SHORT EXERCISE: Reproduce only the stretch of entries below that begins at the first line and ends at the line holding "COL = SC.collection".

— START —

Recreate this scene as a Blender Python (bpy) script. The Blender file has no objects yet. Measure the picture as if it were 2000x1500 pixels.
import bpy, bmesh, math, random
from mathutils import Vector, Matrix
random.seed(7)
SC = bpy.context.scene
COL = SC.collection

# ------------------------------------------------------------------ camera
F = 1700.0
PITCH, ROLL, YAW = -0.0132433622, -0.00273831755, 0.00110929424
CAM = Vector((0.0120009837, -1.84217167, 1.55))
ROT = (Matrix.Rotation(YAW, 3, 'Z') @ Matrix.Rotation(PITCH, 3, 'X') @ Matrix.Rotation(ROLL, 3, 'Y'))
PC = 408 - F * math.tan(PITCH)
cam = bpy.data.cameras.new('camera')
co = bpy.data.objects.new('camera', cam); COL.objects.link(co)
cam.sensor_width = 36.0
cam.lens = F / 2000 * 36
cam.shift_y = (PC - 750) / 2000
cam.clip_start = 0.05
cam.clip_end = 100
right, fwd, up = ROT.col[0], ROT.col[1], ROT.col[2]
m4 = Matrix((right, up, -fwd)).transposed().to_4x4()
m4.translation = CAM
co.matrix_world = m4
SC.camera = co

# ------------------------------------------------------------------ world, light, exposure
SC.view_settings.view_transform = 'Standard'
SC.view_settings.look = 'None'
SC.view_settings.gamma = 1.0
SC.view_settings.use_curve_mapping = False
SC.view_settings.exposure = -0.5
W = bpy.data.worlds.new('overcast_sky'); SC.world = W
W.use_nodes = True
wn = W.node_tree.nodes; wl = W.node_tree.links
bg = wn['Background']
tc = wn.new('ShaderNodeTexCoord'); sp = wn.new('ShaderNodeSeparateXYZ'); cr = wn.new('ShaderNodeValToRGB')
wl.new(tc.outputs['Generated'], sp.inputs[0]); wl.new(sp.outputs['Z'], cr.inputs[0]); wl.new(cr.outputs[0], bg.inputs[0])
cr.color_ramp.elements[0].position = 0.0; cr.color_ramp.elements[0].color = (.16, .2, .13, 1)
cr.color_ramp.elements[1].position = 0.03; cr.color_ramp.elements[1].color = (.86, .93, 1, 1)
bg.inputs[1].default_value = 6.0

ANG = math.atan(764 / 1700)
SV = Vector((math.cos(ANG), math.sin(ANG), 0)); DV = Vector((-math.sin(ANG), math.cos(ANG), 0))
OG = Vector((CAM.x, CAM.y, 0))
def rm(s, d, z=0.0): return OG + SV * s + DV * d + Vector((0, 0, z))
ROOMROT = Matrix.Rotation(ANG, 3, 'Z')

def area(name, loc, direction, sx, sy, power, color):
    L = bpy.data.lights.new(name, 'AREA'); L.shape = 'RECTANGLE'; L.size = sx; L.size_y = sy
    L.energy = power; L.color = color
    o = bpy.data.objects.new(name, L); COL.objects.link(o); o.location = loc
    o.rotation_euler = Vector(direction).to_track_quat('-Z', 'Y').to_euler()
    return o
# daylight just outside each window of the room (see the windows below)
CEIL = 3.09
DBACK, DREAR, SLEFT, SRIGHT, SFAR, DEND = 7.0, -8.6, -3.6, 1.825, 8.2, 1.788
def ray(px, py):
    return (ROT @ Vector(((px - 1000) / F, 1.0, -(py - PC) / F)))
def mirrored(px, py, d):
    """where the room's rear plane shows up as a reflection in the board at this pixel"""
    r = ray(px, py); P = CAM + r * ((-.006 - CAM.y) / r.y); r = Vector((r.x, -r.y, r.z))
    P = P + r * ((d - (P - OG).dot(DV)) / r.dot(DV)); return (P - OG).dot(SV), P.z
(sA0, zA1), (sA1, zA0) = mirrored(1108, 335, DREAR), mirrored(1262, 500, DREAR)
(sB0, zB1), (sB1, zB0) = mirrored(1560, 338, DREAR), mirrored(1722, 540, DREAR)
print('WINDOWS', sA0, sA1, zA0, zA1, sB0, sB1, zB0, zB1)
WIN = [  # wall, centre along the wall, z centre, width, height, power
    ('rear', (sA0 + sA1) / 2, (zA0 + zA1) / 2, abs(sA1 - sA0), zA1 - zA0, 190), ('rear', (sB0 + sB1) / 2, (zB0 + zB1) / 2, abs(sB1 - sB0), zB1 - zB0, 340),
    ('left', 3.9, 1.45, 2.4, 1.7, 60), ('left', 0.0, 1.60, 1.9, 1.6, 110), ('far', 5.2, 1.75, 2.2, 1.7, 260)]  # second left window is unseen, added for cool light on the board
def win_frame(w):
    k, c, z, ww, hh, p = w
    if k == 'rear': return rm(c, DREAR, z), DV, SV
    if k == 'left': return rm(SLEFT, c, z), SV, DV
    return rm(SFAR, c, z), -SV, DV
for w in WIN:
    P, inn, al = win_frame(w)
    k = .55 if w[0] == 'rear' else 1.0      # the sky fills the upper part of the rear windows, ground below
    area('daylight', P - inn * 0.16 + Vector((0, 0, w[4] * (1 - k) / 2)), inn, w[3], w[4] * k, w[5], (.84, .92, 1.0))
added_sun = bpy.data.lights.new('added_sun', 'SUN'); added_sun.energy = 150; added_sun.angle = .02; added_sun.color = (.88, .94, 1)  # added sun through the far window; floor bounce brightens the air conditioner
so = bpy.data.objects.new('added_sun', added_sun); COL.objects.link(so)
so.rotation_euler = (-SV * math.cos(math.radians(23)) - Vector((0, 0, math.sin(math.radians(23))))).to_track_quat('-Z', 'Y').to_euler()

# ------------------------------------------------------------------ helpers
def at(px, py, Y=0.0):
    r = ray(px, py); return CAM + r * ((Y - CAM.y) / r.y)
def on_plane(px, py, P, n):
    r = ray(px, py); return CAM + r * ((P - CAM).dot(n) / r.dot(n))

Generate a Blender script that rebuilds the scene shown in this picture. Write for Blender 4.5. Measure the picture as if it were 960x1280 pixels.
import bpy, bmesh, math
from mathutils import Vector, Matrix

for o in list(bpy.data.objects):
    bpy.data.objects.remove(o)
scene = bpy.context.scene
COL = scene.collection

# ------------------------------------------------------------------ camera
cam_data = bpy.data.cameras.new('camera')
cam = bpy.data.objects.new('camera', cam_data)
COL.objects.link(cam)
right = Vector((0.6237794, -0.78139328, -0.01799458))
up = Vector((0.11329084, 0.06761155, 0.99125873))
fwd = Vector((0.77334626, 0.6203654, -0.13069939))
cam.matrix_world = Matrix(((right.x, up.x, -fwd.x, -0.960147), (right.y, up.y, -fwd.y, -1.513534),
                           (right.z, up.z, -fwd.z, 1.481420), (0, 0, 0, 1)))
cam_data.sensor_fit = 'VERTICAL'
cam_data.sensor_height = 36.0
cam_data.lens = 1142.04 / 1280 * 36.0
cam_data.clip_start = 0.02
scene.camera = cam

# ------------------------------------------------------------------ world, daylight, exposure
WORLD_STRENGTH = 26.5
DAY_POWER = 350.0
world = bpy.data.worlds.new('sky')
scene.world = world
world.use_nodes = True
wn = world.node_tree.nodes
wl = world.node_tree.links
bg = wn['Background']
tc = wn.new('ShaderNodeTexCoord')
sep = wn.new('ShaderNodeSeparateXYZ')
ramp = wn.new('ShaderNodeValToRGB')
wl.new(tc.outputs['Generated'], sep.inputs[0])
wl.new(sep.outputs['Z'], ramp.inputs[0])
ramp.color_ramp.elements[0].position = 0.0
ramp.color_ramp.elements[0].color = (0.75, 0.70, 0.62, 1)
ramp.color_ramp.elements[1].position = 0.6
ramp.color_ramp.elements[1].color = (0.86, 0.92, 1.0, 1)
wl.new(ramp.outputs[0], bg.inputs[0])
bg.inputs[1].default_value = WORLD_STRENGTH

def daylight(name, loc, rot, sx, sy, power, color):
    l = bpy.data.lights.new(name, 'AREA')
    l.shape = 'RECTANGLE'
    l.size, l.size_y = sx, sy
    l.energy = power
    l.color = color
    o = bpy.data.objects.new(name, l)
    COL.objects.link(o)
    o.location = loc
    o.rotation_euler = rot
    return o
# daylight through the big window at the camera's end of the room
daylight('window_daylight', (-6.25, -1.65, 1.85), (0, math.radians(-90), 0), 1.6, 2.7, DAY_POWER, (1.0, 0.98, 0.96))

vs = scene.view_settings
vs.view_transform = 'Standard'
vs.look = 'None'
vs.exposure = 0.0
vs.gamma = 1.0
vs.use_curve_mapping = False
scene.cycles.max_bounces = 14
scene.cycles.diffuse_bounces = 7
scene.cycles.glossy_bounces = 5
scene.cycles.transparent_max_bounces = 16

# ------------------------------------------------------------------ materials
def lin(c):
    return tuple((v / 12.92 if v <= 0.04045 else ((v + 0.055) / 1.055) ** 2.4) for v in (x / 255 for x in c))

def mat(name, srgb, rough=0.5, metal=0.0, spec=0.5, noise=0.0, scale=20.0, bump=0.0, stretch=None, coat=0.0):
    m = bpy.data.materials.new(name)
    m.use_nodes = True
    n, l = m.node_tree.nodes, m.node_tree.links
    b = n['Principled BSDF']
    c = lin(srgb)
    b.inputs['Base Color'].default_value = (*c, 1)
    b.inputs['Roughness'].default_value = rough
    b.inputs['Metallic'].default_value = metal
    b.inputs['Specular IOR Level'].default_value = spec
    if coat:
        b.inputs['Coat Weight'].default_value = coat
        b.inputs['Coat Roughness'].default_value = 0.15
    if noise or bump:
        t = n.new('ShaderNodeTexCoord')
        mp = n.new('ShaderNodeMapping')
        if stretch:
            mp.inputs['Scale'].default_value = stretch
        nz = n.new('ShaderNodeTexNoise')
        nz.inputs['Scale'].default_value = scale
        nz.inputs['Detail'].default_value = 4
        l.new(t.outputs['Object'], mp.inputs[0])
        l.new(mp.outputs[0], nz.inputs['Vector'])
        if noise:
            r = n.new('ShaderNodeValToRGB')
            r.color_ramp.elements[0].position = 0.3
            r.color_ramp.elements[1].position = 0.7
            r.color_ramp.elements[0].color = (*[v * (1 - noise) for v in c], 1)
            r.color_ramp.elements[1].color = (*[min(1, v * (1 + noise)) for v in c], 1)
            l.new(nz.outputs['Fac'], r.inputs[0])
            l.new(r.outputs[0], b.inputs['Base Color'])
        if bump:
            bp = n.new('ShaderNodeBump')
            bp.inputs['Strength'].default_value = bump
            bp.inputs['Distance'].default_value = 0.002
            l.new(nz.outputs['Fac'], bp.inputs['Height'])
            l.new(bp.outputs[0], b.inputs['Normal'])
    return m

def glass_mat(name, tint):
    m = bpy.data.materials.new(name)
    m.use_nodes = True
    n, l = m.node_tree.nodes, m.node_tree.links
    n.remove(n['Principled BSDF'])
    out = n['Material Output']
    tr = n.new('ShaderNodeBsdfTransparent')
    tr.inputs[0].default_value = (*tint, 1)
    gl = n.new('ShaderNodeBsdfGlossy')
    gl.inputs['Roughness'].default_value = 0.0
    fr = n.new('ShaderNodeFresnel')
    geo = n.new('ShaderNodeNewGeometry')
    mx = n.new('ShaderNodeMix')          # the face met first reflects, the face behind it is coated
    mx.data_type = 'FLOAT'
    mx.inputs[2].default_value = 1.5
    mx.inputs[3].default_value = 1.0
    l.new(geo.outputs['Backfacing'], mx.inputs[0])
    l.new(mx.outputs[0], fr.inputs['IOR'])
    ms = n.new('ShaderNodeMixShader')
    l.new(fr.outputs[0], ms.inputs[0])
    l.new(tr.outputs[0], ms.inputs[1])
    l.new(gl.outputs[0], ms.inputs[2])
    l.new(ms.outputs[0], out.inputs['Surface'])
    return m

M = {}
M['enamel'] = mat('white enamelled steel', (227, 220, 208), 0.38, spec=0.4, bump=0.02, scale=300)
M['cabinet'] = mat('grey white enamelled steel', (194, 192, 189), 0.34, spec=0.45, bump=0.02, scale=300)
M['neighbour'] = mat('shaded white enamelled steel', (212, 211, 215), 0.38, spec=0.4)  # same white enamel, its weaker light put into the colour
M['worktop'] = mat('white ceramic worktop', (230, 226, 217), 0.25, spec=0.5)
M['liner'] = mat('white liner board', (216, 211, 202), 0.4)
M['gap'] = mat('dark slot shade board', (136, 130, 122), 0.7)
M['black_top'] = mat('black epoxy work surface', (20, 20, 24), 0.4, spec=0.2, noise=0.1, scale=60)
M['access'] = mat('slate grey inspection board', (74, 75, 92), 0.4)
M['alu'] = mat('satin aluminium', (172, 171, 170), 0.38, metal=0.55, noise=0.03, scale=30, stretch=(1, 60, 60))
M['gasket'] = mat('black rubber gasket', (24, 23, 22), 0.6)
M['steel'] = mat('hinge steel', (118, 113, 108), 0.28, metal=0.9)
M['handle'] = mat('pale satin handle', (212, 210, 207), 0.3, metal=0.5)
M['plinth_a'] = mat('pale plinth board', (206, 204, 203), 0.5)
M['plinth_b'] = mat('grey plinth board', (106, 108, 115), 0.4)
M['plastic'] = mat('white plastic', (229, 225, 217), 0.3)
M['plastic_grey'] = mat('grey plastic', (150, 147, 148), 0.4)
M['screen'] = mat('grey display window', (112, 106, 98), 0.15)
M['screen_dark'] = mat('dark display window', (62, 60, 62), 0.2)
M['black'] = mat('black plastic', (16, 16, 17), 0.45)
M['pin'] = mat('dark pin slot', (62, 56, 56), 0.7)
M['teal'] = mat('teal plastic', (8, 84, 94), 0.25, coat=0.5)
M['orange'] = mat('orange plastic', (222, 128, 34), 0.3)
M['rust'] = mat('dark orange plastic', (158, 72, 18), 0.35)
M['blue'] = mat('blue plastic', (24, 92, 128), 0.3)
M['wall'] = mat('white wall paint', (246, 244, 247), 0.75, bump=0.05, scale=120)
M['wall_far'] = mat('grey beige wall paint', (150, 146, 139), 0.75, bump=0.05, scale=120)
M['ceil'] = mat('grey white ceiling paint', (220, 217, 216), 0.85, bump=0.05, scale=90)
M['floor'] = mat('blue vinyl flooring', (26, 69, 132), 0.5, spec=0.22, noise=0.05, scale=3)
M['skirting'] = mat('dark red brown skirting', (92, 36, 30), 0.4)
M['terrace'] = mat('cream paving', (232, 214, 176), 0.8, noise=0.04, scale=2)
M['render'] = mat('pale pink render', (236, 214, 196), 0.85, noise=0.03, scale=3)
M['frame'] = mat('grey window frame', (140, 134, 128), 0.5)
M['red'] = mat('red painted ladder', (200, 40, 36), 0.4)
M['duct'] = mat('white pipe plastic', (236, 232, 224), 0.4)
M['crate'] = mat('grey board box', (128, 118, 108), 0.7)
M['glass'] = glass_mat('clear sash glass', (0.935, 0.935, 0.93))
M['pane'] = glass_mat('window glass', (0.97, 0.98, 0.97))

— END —

RESULT:
Recreate this scene as a Blender Python (bpy) script. The Blender file has no objects yet. Measure the picture as if it were 2000x1500 pixels.
import bpy, bmesh, math, random
from mathutils import Vector, Matrix
random.seed(7)
SC = bpy.context.scene
COL = SC.collection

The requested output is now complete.